O objetivo deste texto não é tanto implicar com o emprego do termo “viado”, que assim como outras expressões semelhantes já foi há muito ressignificadas pelos próprios gays, mesmo que quando dito por pessoas de fora da comunidade LGBT ainda carregue um sentido inegavelmente pejorativo. Mas até que ponto estamos condenados a aceitar que piadas homofóbicas sejam ditas e repetidas ao longo da história? Até quando estaremos em segundo plano, seremos motivo de risada ou parâmetro de desmerecimento?

Durante algum tempo eu nunca me importei com os termos pejorativos aplicados aos gays, mas com o passar dos anos tudo ficou muito chato e sem sentido, até mesmo todos os tipos de homofobia, principalmente as verbais.

Da mesma forma que precisamos ser antirracistas em uma sociedade que teima em insistir no genocídio da população negra, para mudarmos os tristes números de violência contra a comunidade LGBT, também precisamos lutar contra todos os preconceitos. E isso inclui ter a coragem de repreender o emprego de termos como “viadinho” ou “coisa de viado”. Veja, atualmente os baianos resgatados em Bento Gonçalves sofreram com xenofobia.

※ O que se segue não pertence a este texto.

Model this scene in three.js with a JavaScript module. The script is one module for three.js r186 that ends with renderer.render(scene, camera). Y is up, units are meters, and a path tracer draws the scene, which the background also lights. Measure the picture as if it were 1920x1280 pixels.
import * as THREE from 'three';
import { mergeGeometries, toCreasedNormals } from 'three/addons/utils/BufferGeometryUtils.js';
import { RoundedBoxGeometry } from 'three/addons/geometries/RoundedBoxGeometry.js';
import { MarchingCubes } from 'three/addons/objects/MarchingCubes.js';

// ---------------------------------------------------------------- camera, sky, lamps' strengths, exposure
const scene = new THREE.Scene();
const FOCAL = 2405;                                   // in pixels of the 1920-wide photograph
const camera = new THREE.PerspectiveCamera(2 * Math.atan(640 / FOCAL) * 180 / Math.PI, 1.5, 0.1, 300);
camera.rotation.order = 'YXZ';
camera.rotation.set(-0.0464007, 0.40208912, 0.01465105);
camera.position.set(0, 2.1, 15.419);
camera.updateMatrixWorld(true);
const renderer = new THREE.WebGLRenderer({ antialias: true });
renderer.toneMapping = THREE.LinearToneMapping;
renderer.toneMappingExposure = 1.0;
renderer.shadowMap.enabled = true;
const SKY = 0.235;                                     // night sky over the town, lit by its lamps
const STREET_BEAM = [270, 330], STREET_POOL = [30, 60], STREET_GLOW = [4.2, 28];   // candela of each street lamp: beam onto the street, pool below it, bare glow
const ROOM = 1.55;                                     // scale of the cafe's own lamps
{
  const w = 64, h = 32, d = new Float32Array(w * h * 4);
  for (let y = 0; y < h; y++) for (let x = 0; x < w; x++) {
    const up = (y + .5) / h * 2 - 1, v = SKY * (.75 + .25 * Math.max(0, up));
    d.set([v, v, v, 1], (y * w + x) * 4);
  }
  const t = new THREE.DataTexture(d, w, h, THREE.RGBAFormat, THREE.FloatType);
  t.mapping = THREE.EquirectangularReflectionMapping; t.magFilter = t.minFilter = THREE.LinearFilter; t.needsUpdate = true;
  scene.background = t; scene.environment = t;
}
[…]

Este texto surgiu depois de acompanhar as redes sociais, principalmente, o Twitter que é um repositório de negações onde todos se agridem e se ofendem, onde todos estão com a razão e o ódio impera em mais de 80% das contas particulares. Todos se sentem no direito de criticar, poucos apoiam idéias e a minoria como os gays são humilhados publicamente porque ser viado não lhes dá o direito de defesa.

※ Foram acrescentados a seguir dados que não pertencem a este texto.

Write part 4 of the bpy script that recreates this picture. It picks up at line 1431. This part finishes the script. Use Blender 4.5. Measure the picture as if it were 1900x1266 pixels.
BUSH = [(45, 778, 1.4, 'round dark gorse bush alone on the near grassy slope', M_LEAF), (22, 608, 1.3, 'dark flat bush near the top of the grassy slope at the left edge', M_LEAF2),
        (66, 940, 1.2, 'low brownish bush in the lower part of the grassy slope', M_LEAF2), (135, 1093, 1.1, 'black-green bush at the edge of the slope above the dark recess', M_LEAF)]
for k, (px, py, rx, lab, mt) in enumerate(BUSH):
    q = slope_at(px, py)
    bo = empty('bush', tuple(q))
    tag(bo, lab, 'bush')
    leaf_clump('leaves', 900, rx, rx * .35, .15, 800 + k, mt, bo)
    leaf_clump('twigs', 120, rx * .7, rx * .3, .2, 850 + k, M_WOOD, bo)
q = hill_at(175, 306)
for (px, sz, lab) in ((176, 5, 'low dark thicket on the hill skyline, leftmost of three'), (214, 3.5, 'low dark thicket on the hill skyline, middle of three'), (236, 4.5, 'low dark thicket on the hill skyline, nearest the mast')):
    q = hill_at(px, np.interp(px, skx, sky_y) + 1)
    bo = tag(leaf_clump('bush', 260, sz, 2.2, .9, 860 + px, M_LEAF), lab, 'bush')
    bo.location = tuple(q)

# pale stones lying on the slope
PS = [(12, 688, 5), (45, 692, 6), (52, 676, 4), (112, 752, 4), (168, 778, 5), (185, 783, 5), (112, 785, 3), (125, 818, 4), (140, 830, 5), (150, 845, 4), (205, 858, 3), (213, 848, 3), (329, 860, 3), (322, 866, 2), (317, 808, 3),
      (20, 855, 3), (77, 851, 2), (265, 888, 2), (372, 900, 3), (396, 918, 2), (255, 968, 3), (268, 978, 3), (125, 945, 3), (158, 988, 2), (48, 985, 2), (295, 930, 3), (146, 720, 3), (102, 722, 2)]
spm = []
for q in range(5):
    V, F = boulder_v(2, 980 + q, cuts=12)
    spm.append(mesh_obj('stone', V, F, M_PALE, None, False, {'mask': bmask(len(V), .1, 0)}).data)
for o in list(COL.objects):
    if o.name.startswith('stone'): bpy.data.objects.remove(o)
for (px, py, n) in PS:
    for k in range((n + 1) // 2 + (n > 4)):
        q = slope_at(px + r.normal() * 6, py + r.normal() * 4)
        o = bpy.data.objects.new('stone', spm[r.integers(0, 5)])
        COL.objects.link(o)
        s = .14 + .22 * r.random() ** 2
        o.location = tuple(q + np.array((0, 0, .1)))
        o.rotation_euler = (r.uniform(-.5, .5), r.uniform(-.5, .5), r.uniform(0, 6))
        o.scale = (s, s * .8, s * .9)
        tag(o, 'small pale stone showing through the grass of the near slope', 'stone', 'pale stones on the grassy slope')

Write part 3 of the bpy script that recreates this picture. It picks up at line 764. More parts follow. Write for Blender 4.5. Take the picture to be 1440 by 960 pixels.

Aos 64 anos percebo que pouca coisa mudou e o gay é o viado de ontem que continua sendo o viado de hoje.

Amor gay marginal

Caro leitor, esta notícia merece comentários porque não é um caso isolado e é mais comum do que se imagina.

Um jovem de 18 anos foi preso suspeito de matar o companheiro idoso de 60 anos com chumbinho no açai.

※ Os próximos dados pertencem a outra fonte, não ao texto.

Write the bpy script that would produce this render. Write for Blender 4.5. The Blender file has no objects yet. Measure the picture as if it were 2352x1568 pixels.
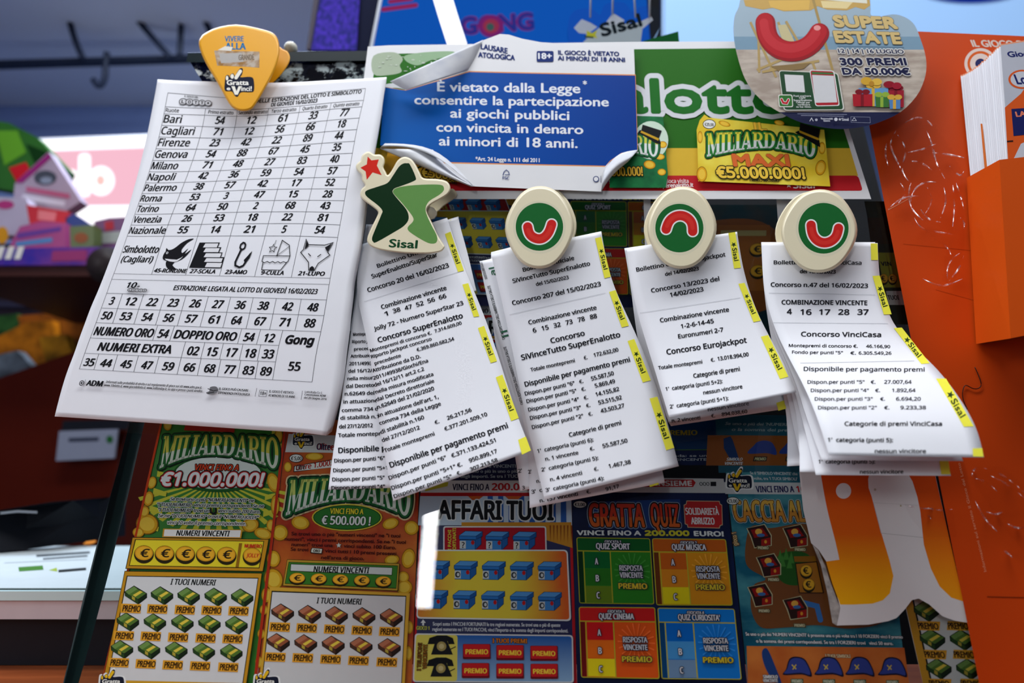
import bpy, bmesh, math, random
import numpy as np
from mathutils import Vector, Matrix
from mathutils.geometry import tessellate_polygon
random.seed(7)
C = bpy.context.scene
COL = C.collection
# ------------------------------------------------------------------ camera
F, CX, CY, PITCH = 1568.0, 1176.0, 784.0, math.radians(11)
CAM = np.array((0.0, 0.0, 1.28))
RT = np.array((1.0, 0, 0)); UP = np.array((0, -math.sin(PITCH), math.cos(PITCH))); FW = np.array((0, math.cos(PITCH), math.sin(PITCH)))
cd = bpy.data.cameras.new('camera'); cam = bpy.data.objects.new('camera', cd); COL.objects.link(cam); C.camera = cam
cam.location = CAM; cam.rotation_euler = (math.radians(90) + PITCH, 0, 0)
cd.sensor_width = 36; cd.lens = 36 * F / 2352; cd.clip_start = .01
cd.dof.use_dof = True; cd.dof.focus_distance = .487; cd.dof.aperture_fstop = 4.6
# ------------------------------------------------------------------ world, lights, exposure
w = bpy.data.worlds.new('room_air'); C.world = w; w.use_nodes = True
w.node_tree.nodes['Background'].inputs[0].default_value = (.55, .62, .8, 1); w.node_tree.nodes['Background'].inputs[1].default_value = .12
C.view_settings.view_transform = 'Standard'; C.view_settings.look = 'None'; C.view_settings.exposure = 0.0; C.view_settings.gamma = 1
def area(name, loc, target, sx, sy, power, col=(1, 1, 1)):
    l = bpy.data.lights.new(name, 'AREA'); l.shape = 'RECTANGLE'; l.size = sx; l.size_y = sy; l.energy = power; l.color = col
    o = bpy.data.objects.new(name, l); COL.objects.link(o); o.location = loc
    o.rotation_euler = (Vector(target) - Vector(loc)).to_track_quat('-Z', 'Y').to_euler()
    return o
area('ceiling_panel_light', (.05, .33, 2.8), (.05, .42, 1.2), 1.7, .28, 32, (.95, .97, 1))
area('side_fill_light', (-1.35, -.15, 1.72), (.05, .5, 1.25), .8, .9, 8.2, (.93, .96, 1))  # added fill lamp out of view, brightens the left side; no window there
area('aisle_ceiling_light', (-.9, 1.6, 2.8), (-1.0, 1.9, 0), .9, .9, 44, (.74, .85, 1))
# ------------------------------------------------------------------ projection helpers: the front plane of the leaning display case
PA, PB, PC = 2.0, .125, .875
PN = math.sqrt(PA * PA + PB * PB + PC * PC)
NRM = -(PB * RT - PC * UP + PA * FW) / PN
def ray(X, Y):
    X = np.asarray(X, float); Y = np.asarray(Y, float)
    return ((X - CX) / F)[..., None] * RT - ((Y - CY) / F)[..., None] * UP + FW
def on(X, Y, d=0.0):
    X = np.asarray(X, float); Y = np.asarray(Y, float)
    z = (1 - np.asarray(d) * PN) / (PA + PB * (X - CX) / F + PC * (Y - CY) / F)
    return CAM + ray(X, Y) * z[..., None]
def at(x, y, z): return CAM + ray(x, y) * z
def panel(d0): return lambda X, Y, d: on(X, Y, d0 + d)
def flat(z0): return lambda X, Y, d: CAM + ray(X, Y) * (z0 - d * 1.0)
# ------------------------------------------------------------------ materials
_M = {}
def lin(c): return tuple(((v / 255 + .055) / 1.055) ** 2.4 if v > 10 else v / 255 / 12.92 for v in c)
def mat(c, rough=.5, var=.06, scale=60., spec=.15, metal=0., emit=0., bump=0.):
    key = (tuple(c), rough, var, scale, spec, metal, emit, bump)
    if key in _M: return _M[key]
    m = bpy.data.materials.new('surface_%d_%d_%d' % tuple(int(v) for v in c)); m.use_nodes = True
    nt = m.node_tree; b = nt.nodes['Principled BSDF']; L = lin(c)
    b.inputs['Roughness'].default_value = rough; b.inputs['Specular IOR Level'].default_value = spec; b.inputs['Metallic'].default_value = metal
    tc = nt.nodes.new('ShaderNodeTexCoord'); n = nt.nodes.new('ShaderNodeTexNoise'); n.inputs['Scale'].default_value = scale; n.inputs['Detail'].default_value = 3
    nt.links.new(tc.outputs['Object'], n.inputs['Vector'])
    mx = nt.nodes.new('ShaderNodeMix'); mx.data_type = 'RGBA'
    mx.inputs[6].default_value = (*[v * (1 - var) for v in L], 1); mx.inputs[7].default_value = (*[min(1, v * (1 + var * .6)) for v in L], 1)
    nt.links.new(n.outputs['Fac'], mx.inputs[0]); nt.links.new(mx.outputs[2], b.inputs['Base Color'])
    if emit:
        b.inputs['Emission Strength'].default_value = emit; nt.links.new(mx.outputs[2], b.inputs['Emission Color'])
    if bump:
        bp = nt.nodes.new('ShaderNodeBump'); bp.inputs['Strength'].default_value = bump; bp.inputs['Distance'].default_value = .001
        nt.links.new(n.outputs['Fac'], bp.inputs['Height']); nt.links.new(bp.outputs['Normal'], b.inputs['Normal'])
    _M[key] = m; return m
def ink(c): return mat(c, .55, .04, 220., .04)
def grad(stops, axis=2, rough=.45, noise=0.):
    """printed colour gradient along the print itself"""
    m = bpy.data.materials.new('printed_gradient'); m.use_nodes = True; nt = m.node_tree; b = nt.nodes['Principled BSDF']; b.inputs['Roughness'].default_value = rough; b.inputs['Specular IOR Level'].default_value = .04
    tc = nt.nodes.new('ShaderNodeTexCoord'); sp = nt.nodes.new('ShaderNodeSeparateXYZ'); r = nt.nodes.new('ShaderNodeValToRGB')
    nt.links.new(tc.outputs['Generated'], sp.inputs[0]); src = sp.outputs[axis]
    if noise:
        n = nt.nodes.new('ShaderNodeTexNoise'); n.inputs['Scale'].default_value = 6; ad = nt.nodes.new('ShaderNodeMath'); ad.operation = 'MULTIPLY_ADD'
        nt.links.new(tc.outputs['Generated'], n.inputs['Vector']); nt.links.new(n.outputs['Fac'], ad.inputs[0]); ad.inputs[1].default_value = noise; nt.links.new(src, ad.inputs[2]); src = ad.outputs[0]
    nt.links.new(src, r.inputs[0]); e = r.color_ramp.elements
    while len(e) < len(stops): e.new(.5)
    for k, (p, c) in enumerate(stops): e[k].position = p; e[k].color = (*lin(c), 1)
    nt.links.new(r.outputs[0], b.inputs['Base Color']); return m
def blotch(c1, c2, scale, lo=.4, hi=.6, rough=.5, wave=False, stretch=(1, 1, 1)):
    m = bpy.data.materials.new('blotched_surface'); m.use_nodes = True; nt = m.node_tree; b = nt.nodes['Principled BSDF']; b.inputs['Roughness'].default_value = rough; b.inputs['Specular IOR Level'].default_value = .08
    tc = nt.nodes.new('ShaderNodeTexCoord'); mp = nt.nodes.new('ShaderNodeMapping'); mp.inputs['Scale'].default_value = stretch
    n = nt.nodes.new('ShaderNodeTexNoise'); n.inputs['Scale'].default_value = scale; n.inputs['Detail'].default_value = 6
    nt.links.new(tc.outputs['Object'], mp.inputs[0]); nt.links.new(mp.outputs[0], n.inputs['Vector'])
    r = nt.nodes.new('ShaderNodeValToRGB'); nt.links.new(n.outputs['Fac'], r.inputs[0])
    r.color_ramp.elements[0].position = lo; r.color_ramp.elements[1].position = hi
    r.color_ramp.elements[0].color = (*lin(c1), 1); r.color_ramp.elements[1].color = (*lin(c2), 1)
    nt.links.new(r.outputs[0], b.inputs['Base Color']); return m
def clear(tint=(1, 1, 1), ior=1.45, rough=.03, smear=None, bump=0.):
    """thin clear sheet: passes light with a tint, mirrors by Fresnel; smear = (colour, scale, lo, hi) opaque residue"""
    m = bpy.data.materials.new('clear_sheet'); m.use_nodes = True; nt = m.node_tree; nt.nodes.remove(nt.nodes['Principled BSDF']); out = nt.nodes['Material Output']
    t = nt.nodes.new('ShaderNodeBsdfTransparent'); t.inputs[0].default_value = (*tint, 1); g = nt.nodes.new('ShaderNodeBsdfGlossy'); g.inputs['Roughness'].default_value = rough
    f = nt.nodes.new('ShaderNodeFresnel'); f.inputs[0].default_value = ior; mx = nt.nodes.new('ShaderNodeMixShader')
    ge = nt.nodes.new('ShaderNodeNewGeometry'); ml = nt.nodes.new('ShaderNodeMath'); ml.operation = 'MULTIPLY_ADD'; ml.inputs[1].default_value = -1; ml.inputs[2].default_value = 1
    m3 = nt.nodes.new('ShaderNodeMath'); m3.operation = 'MULTIPLY'; nt.links.new(ge.outputs['Backfacing'], ml.inputs[0]); nt.links.new(ml.outputs[0], m3.inputs[0]); nt.links.new(f.outputs[0], m3.inputs[1])   # mirror on the outer face only
    nt.links.new(m3.outputs[0], mx.inputs[0]); nt.links.new(t.outputs[0], mx.inputs[1]); nt.links.new(g.outputs[0], mx.inputs[2]); last = mx.outputs[0]
    tc = nt.nodes.new('ShaderNodeTexCoord')
    if smear:
        d = nt.nodes.new('ShaderNodeBsdfDiffuse'); d.inputs[0].default_value = (*lin(smear[0]), 1); n = nt.nodes.new('ShaderNodeTexNoise'); n.inputs['Scale'].default_value = smear[1]; n.inputs['Detail'].default_value = 8
        n.inputs['Roughness'].default_value = .65
        nt.links.new(tc.outputs['Object'], n.inputs['Vector']); r = nt.nodes.new('ShaderNodeMapRange'); r.inputs[1].default_value = smear[2]; r.inputs[2].default_value = smear[3]
        r.inputs[4].default_value = smear[4] if len(smear) > 4 else .9
        nt.links.new(n.outputs['Fac'], r.inputs[0]); m2 = nt.nodes.new('ShaderNodeMixShader'); nt.links.new(r.outputs[0], m2.inputs[0]); nt.links.new(last, m2.inputs[1]); nt.links.new(d.outputs[0], m2.inputs[2]); last = m2.outputs[0]
    if bump:
        n = nt.nodes.new('ShaderNodeTexNoise'); n.inputs['Scale'].default_value = 90; n.inputs['Detail'].default_value = 4; bp = nt.nodes.new('ShaderNodeBump'); bp.inputs['Strength'].default_value = bump; bp.inputs['Distance'].default_value = .004
        nt.links.new(tc.outputs['Object'], n.inputs['Vector']); nt.links.new(n.outputs['Fac'], bp.inputs['Height']); nt.links.new(bp.outputs[0], g.inputs['Normal'])
    nt.links.new(last, out.inputs[0]); return m
def glow(c, s):
    m = bpy.data.materials.new('lit_surface'); m.use_nodes = True; nt = m.node_tree; nt.nodes.remove(nt.nodes['Principled BSDF'])
    e = nt.nodes.new('ShaderNodeEmission'); e.inputs[0].default_value = (*lin(c), 1); e.inputs[1].default_value = s; nt.links.new(e.outputs[0], nt.nodes['Material Output'].inputs[0]); return m
WHITE = mat((236, 236, 240), .6, .03, 30.)
PAPER = mat((232, 233, 238), .65, .04, 35.)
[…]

Ainda de acordo com a Polícia Civil, a motivação do crime estaria relacionada com o fato de o homem mais velho querer assumir o relacionamento com o jovem, que não aceitava a divulgação da relação.

O crime ocorreu na cidade de Almenara em Minas Gerais. No município de pouco mais de 40.000 habitantes este tipo de crime não é comum.

Mas, é comum a relação entre jovens e idosos gays que muitas vezes acabam em tragédia.

Os gays idosos entram em relações sexuais e amorosas conflitantes devido à diferença de idade, cultura, padrão de vida e visão de mundo. De dez relações pelo menos uma ou duas são conflitantes.

Para os jovens a relação é definida por afeto, desejo e deslumbramento. Para os idosos é caracterizada por sexo, afirmação e poder. Os extremos se atraem e os conflitos geram situações muitas vezes doentias.

As tragédias envolvendo gays idosos ocorrem com frequência porque a fragilidade emocional e física pesam contra o idoso.

A vulnerabilidade é o principal motivo das mortes e muitas vezes o amor, desejo e sexo são fatores geradores de relações marginais.

A homofobia internalizada gera violência, como neste caso de Almenara, pois o jovem não aceitava a relação assumida publicamente,  o que pressupõe não aceitação da homossexualidade.

Também, não dá para esperar entendimento da sexualidade em um jovem de 18 anos, porque seus conflitos internos são predominantes e sem suporte o jovem se vê acuado e a violência é a defesa contra o sistema.

Eu cito amor marginal porque eu vivi isso na minha juventude. Apesar de me aceitar homossexual, os meus parceiros mais velhos estavam sempre fugindo da realidade nos guetos da cidade. Senhores de fino trato armados com revolver (foram pelo menos três ocasiões), oferecendo dinheiro por sexo,  pedindo para serem enrabados, alguns cheiravam cocaína ou fumavam maconha para dar o barato na hora do sexo.

Para a sociedade, ser gay é ser marginal, é estar à margem da sociedade, como se vivêssemos à margem das leis e situações como as de Minas Gerais reforça esta marginalidade porque homossexualidade e morte estão sempre presentes.

Obviamente, os crimes ocorrem em todos os extratos sociais, mas quando ocorre entre gays há sempre um idoso envolvido e geralmente é a vítima.